Falling renewable energy prices are set to make the idea of using clean electricity to produce hydrogen take-off, German researchers have found. Gunther Glenk from the Technical University of Munich and Stefan Reichelstein from the University of Mannheim and Stanford University have devised a general-purpose economic model for power-to-gas plants. ‘We’re already getting close to making hydrogen produced from wind power cost competitive,’ Reichelstein tells Chemistry World.

electrolyser

© Sunfire GmbH, Dresden/renedeutscher.de

Electrolysis plants linked to wind farms can produce hydrogen economically when electricity prices are low.

Their vision is that industrial hydrogen producers rely on a wind farm, for instance, selling electricity to the grid when power prices are high, and making hydrogen when they’re not. Such facilities already exist, Reichelstein says, ‘but not yet as mainstream profitable operations’. The economists based their model on current market conditions in Germany and Texas, finding that for small and medium-scale producers the approach is already competitive. The researchers also suggest that within a decade prices will fall far enough to compete with producing hydrogen from fossil fuels at large scale.

Producing hydrogen electrolytically from water has typically been thought of as too expensive, Reichelstein explains. Cheap, clean electricity is changing this, and so he and Glenk applied their modelling expertise to the concept. ‘My personal belief was that we were not there yet,’ Reichelstein says.

The economists considered wind power sources integrated with polymer electrolyte membrane electrolyser power-to-gas facilities. They analyse the costs of energy production capacity and converting electricity to hydrogen. Their model also includes an adjustment factor for fluctuations in renewable power generation and electricity prices. Reichelstein says that the result is a ‘proper life cycle cost model’. ‘An investor would look at the initial capital expenditure and the cash benefits over time and do that cost analysis in a way that yields simple interpretable break-even calculations,’ he says.
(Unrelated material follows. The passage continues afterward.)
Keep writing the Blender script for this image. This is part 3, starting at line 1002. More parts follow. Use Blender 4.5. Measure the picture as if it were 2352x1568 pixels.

This approach quantifies hydrogen production as a solution to wind power intermittency, comments Michael Wang from the Argonne National Laboratory in the US. The study shows that electrolyser and wind turbine costs need to fall further, and their operational capacities are also important, he adds. ‘These key factors need to be realised,’ Wang says.

The findings may have broader implications because it’s also possible to convert hydrogen back into energy when required. Hydrogen can also perhaps displace petrochemical fuels, for example in transportation. Reichelstein says that an analysis of power-to-gas plants’ implications for energy storage potential is ‘in the pipeline’. ‘Hydrogen is likely to play a central role in the process of decarbonising our energy economies,’ he stresses.